- Task details -
Return each line of the listing below, unchanged, and omit the images.

- Data block -
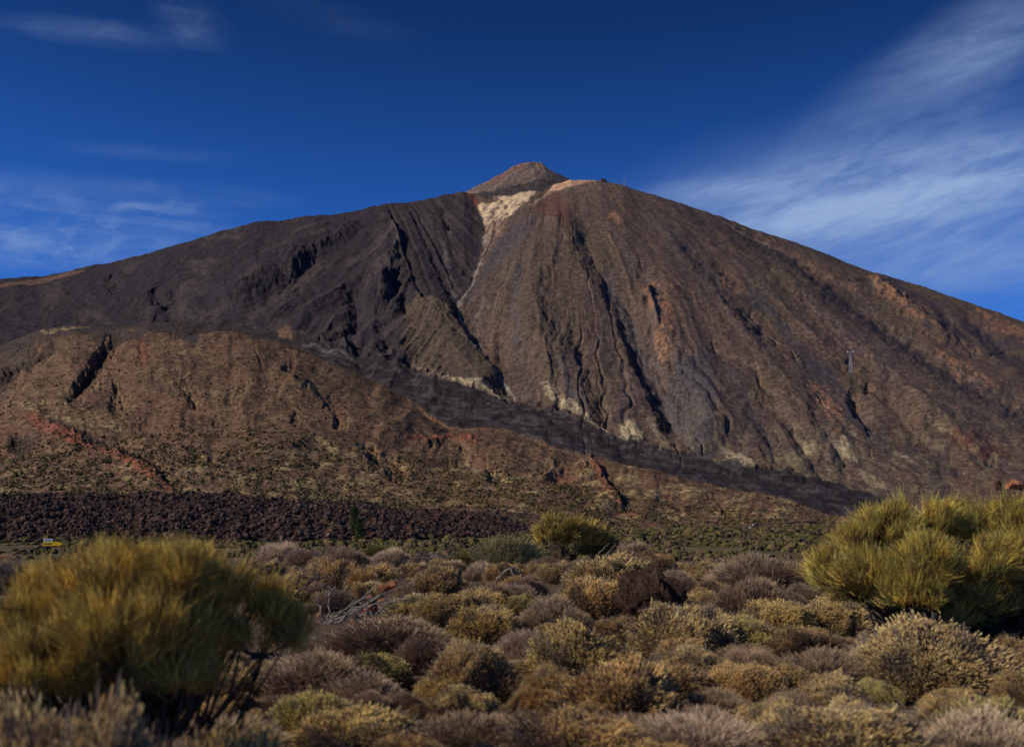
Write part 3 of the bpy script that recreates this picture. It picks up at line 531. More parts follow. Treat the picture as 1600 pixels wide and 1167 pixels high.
def make_broom(lobes, n, seed, slen=(.14, .30), rad=.0027, c=(.33, .28, .07), base_z=0, up=.75, tuft=26, spread=.32, gap=1.0, gapv=.40):
    """lobes: (x, y, z, rx, ry, rz). Fans of thin upright green stems on woody limbs"""
    parts = []; nt = max(n // tuft, 1); wts = np.array([l[3] * l[4] + l[3] * l[5] for l in lobes]); wts = wts / wts.sum(); LC = np.array(lobes)
    li = rng.choice(len(lobes), nt, p=wts); d = sphere_dirs(nt, -.45); cen = LC[li, :3]; rr = LC[li, 3:]
    rf = rng.uniform(.62, .98, (nt, 1)); tb = cen + d * rr * rf
    ax = unit(d * rr / np.maximum(rr.max(1, keepdims=True), 1e-6) * 1.0 + np.array([0, 0, up]) + .22 * rng.standard_normal((nt, 3)))
    keep_ = fbm(tb[:, 0] * 4.2 / gap + 30, tb[:, 2] * 4.2 / gap + tb[:, 1] * 3 / gap + 30, 3, seed) > gapv; tb = tb[keep_]; ax = ax[keep_]; cen = cen[keep_]; nt = len(tb)
    ti = np.repeat(np.arange(nt), tuft); m = len(ti)
    sp = spread * rng.standard_normal((m, 3)); tdry = (rng.random(nt) < .07)[ti]; dv = unit(ax[ti] + sp); ln = rng.uniform(slen[0], slen[1], m) * rng.uniform(.6, 1.35, nt)[ti]
    p0 = tb[ti] + .022 * rng.standard_normal((m, 3)) - ax[ti] * .05; p2 = p0 + dv * ln[:, None]; p1 = p0 + dv * (ln * .5)[:, None] + .008 * rng.standard_normal((m, 3)); p2[:, 2] += .012
    tb_b = rng.uniform(.55, 1.3, nt)[ti]; hue = rng.uniform(-1, 1, nt)[ti]
    cv_ = np.array(c) * (tb_b * rng.uniform(.75, 1.25, m))[:, None]; cv_[:, 0] *= 1 + .16 * hue; cv_[:, 2] *= 1 - .2 * hue
    dryf = ((rng.random(m) < .12) | (tdry & (rng.random(m) < .7)))[:, None]; cv_ = np.where(dryf, np.array([.26, .17, .085]) * rng.uniform(.5, 1.3, (m, 1)), cv_)
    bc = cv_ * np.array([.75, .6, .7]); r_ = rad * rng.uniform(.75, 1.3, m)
    Fo = rods(np.stack([p0, p1, p2], 1), np.stack([r_, r_ * .9, r_ * .45], 1), np.stack([bc, cv_, cv_ * 1.12], 1), 3, False)
    root = np.array([LC[:, 0].mean(), LC[:, 1].mean(), base_z]); root = np.tile(root, (nt, 1)) + .06 * rng.standard_normal((nt, 3)) * np.array([1, 1, 0])
    sub = slice(0, nt, 6); hub = root[sub] * .45 + cen[sub] * .55 + .08 * rng.standard_normal((len(root[sub]), 3)) - np.array([0, 0, .08])
    Wd = rods(np.stack([root[sub], hub, (hub + tb[sub]) / 2 + .03 * rng.standard_normal(hub.shape), tb[sub]], 1), np.tile([.014, .010, .006, .004], (len(hub), 1)), np.tile(np.array([.10, .07, .045]), (len(hub), 4, 1)) * rng.uniform(.6, 1.3, (len(hub), 1, 1)), 4)
    return np_mesh('foliage', *Fo[:2], LEAF, Fo[2]), np_mesh('stems', *Wd[:2], WOOD, Wd[2])

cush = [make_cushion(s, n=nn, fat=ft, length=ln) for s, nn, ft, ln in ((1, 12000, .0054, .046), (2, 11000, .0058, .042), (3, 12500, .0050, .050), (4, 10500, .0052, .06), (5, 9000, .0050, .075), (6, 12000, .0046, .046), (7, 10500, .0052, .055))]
grey = [make_grey(11), make_grey(12, n=1300, spread=.7), make_grey(13, n=1700, spread=.2, tipc=(.34, .28, .23))]
broomS = [make_broom([(0, 0, .42, .42, .42, .36), (.22, .1, .36, .3, .3, .28), (-.22, -.05, .33, .3, .3, .26)], 9000, 21, (.10, .22), .0035), make_broom([(0, 0, .4, .35, .35, .4), (-.15, .1, .3, .35, .3, .3)], 5200, 22, (.12, .3), .0032, c=(.21, .19, .075))]
NAMES = {'c': ('cushion_shrub', 'cushion shrub', 'flower_spikes', 'twigs'), 'g': ('twiggy_shrub', 'twiggy shrub', 'fine_twigs', 'woody_stems'), 'b': ('broom_shrub', 'broom shrub', 'foliage', 'stems')}
GRP = {'c': 'dry cushion shrubs', 'g': 'grey twiggy shrubs', 'b': 'green broom shrubs'}
def plant(kind, loc, w_, h_, tint, label, group=None, rz=None, var=None):
    pool = {'c': cush, 'g': grey, 'b': broomS}[kind]; fm, wm = pool[random.randrange(len(pool)) if var is None else var]
    nm = NAMES[kind]; root = empty(nm[0], loc, random.uniform(0, 6.28) if rz is None else rz, label=label, cat=nm[1], group=group or GRP[kind])
    ref = (1.12, .70) if kind != 'b' else (1.15, .98)
    root.scale = (w_ / ref[0] * random.uniform(.92, 1.14), w_ / ref[0] * random.uniform(.85, 1.3), h_ / ref[1])
    root.rotation_euler.x = random.uniform(-.10, .10); root.rotation_euler.y = random.uniform(-.13, .13)
    a = link(nm[2], fm, root); b_ = link(nm[3], wm, root); a.color = tuple(tint) + (1,); b_.color = (1, 1, 1, 1)
    return root
GOLD = (1.08, 1.0, .8); TAN = (1.0, .94, .88); BRN = (.82, .72, .64); ORG = (1.0, .84, .7); OLV = (.84, .88, .66); GRY = (1.36, 1.16, .90); MAU = (1.3, 1.12, .86); DGR = (.92, .74, .55); GRN = (1, 1, 1); DGN = (.62, .68, .7); PAL = (1.1, 1.15, 1.05)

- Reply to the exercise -
Write part 3 of the bpy script that recreates this picture. It picks up at line 531. More parts follow. Treat the picture as 1600 pixels wide and 1167 pixels high.
def make_broom(lobes, n, seed, slen=(.14, .30), rad=.0027, c=(.33, .28, .07), base_z=0, up=.75, tuft=26, spread=.32, gap=1.0, gapv=.40):
    """lobes: (x, y, z, rx, ry, rz). Fans of thin upright green stems on woody limbs"""
    parts = []; nt = max(n // tuft, 1); wts = np.array([l[3] * l[4] + l[3] * l[5] for l in lobes]); wts = wts / wts.sum(); LC = np.array(lobes)
    li = rng.choice(len(lobes), nt, p=wts); d = sphere_dirs(nt, -.45); cen = LC[li, :3]; rr = LC[li, 3:]
    rf = rng.uniform(.62, .98, (nt, 1)); tb = cen + d * rr * rf
    ax = unit(d * rr / np.maximum(rr.max(1, keepdims=True), 1e-6) * 1.0 + np.array([0, 0, up]) + .22 * rng.standard_normal((nt, 3)))
    keep_ = fbm(tb[:, 0] * 4.2 / gap + 30, tb[:, 2] * 4.2 / gap + tb[:, 1] * 3 / gap + 30, 3, seed) > gapv; tb = tb[keep_]; ax = ax[keep_]; cen = cen[keep_]; nt = len(tb)
    ti = np.repeat(np.arange(nt), tuft); m = len(ti)
    sp = spread * rng.standard_normal((m, 3)); tdry = (rng.random(nt) < .07)[ti]; dv = unit(ax[ti] + sp); ln = rng.uniform(slen[0], slen[1], m) * rng.uniform(.6, 1.35, nt)[ti]
    p0 = tb[ti] + .022 * rng.standard_normal((m, 3)) - ax[ti] * .05; p2 = p0 + dv * ln[:, None]; p1 = p0 + dv * (ln * .5)[:, None] + .008 * rng.standard_normal((m, 3)); p2[:, 2] += .012
    tb_b = rng.uniform(.55, 1.3, nt)[ti]; hue = rng.uniform(-1, 1, nt)[ti]
    cv_ = np.array(c) * (tb_b * rng.uniform(.75, 1.25, m))[:, None]; cv_[:, 0] *= 1 + .16 * hue; cv_[:, 2] *= 1 - .2 * hue
    dryf = ((rng.random(m) < .12) | (tdry & (rng.random(m) < .7)))[:, None]; cv_ = np.where(dryf, np.array([.26, .17, .085]) * rng.uniform(.5, 1.3, (m, 1)), cv_)
    bc = cv_ * np.array([.75, .6, .7]); r_ = rad * rng.uniform(.75, 1.3, m)
    Fo = rods(np.stack([p0, p1, p2], 1), np.stack([r_, r_ * .9, r_ * .45], 1), np.stack([bc, cv_, cv_ * 1.12], 1), 3, False)
    root = np.array([LC[:, 0].mean(), LC[:, 1].mean(), base_z]); root = np.tile(root, (nt, 1)) + .06 * rng.standard_normal((nt, 3)) * np.array([1, 1, 0])
    sub = slice(0, nt, 6); hub = root[sub] * .45 + cen[sub] * .55 + .08 * rng.standard_normal((len(root[sub]), 3)) - np.array([0, 0, .08])
    Wd = rods(np.stack([root[sub], hub, (hub + tb[sub]) / 2 + .03 * rng.standard_normal(hub.shape), tb[sub]], 1), np.tile([.014, .010, .006, .004], (len(hub), 1)), np.tile(np.array([.10, .07, .045]), (len(hub), 4, 1)) * rng.uniform(.6, 1.3, (len(hub), 1, 1)), 4)
    return np_mesh('foliage', *Fo[:2], LEAF, Fo[2]), np_mesh('stems', *Wd[:2], WOOD, Wd[2])

cush = [make_cushion(s, n=nn, fat=ft, length=ln) for s, nn, ft, ln in ((1, 12000, .0054, .046), (2, 11000, .0058, .042), (3, 12500, .0050, .050), (4, 10500, .0052, .06), (5, 9000, .0050, .075), (6, 12000, .0046, .046), (7, 10500, .0052, .055))]
grey = [make_grey(11), make_grey(12, n=1300, spread=.7), make_grey(13, n=1700, spread=.2, tipc=(.34, .28, .23))]
broomS = [make_broom([(0, 0, .42, .42, .42, .36), (.22, .1, .36, .3, .3, .28), (-.22, -.05, .33, .3, .3, .26)], 9000, 21, (.10, .22), .0035), make_broom([(0, 0, .4, .35, .35, .4), (-.15, .1, .3, .35, .3, .3)], 5200, 22, (.12, .3), .0032, c=(.21, .19, .075))]
NAMES = {'c': ('cushion_shrub', 'cushion shrub', 'flower_spikes', 'twigs'), 'g': ('twiggy_shrub', 'twiggy shrub', 'fine_twigs', 'woody_stems'), 'b': ('broom_shrub', 'broom shrub', 'foliage', 'stems')}
GRP = {'c': 'dry cushion shrubs', 'g': 'grey twiggy shrubs', 'b': 'green broom shrubs'}
def plant(kind, loc, w_, h_, tint, label, group=None, rz=None, var=None):
    pool = {'c': cush, 'g': grey, 'b': broomS}[kind]; fm, wm = pool[random.randrange(len(pool)) if var is None else var]
    nm = NAMES[kind]; root = empty(nm[0], loc, random.uniform(0, 6.28) if rz is None else rz, label=label, cat=nm[1], group=group or GRP[kind])
    ref = (1.12, .70) if kind != 'b' else (1.15, .98)
    root.scale = (w_ / ref[0] * random.uniform(.92, 1.14), w_ / ref[0] * random.uniform(.85, 1.3), h_ / ref[1])
    root.rotation_euler.x = random.uniform(-.10, .10); root.rotation_euler.y = random.uniform(-.13, .13)
    a = link(nm[2], fm, root); b_ = link(nm[3], wm, root); a.color = tuple(tint) + (1,); b_.color = (1, 1, 1, 1)
    return root
GOLD = (1.08, 1.0, .8); TAN = (1.0, .94, .88); BRN = (.82, .72, .64); ORG = (1.0, .84, .7); OLV = (.84, .88, .66); GRY = (1.36, 1.16, .90); MAU = (1.3, 1.12, .86); DGR = (.92, .74, .55); GRN = (1, 1, 1); DGN = (.62, .68, .7); PAL = (1.1, 1.15, 1.05)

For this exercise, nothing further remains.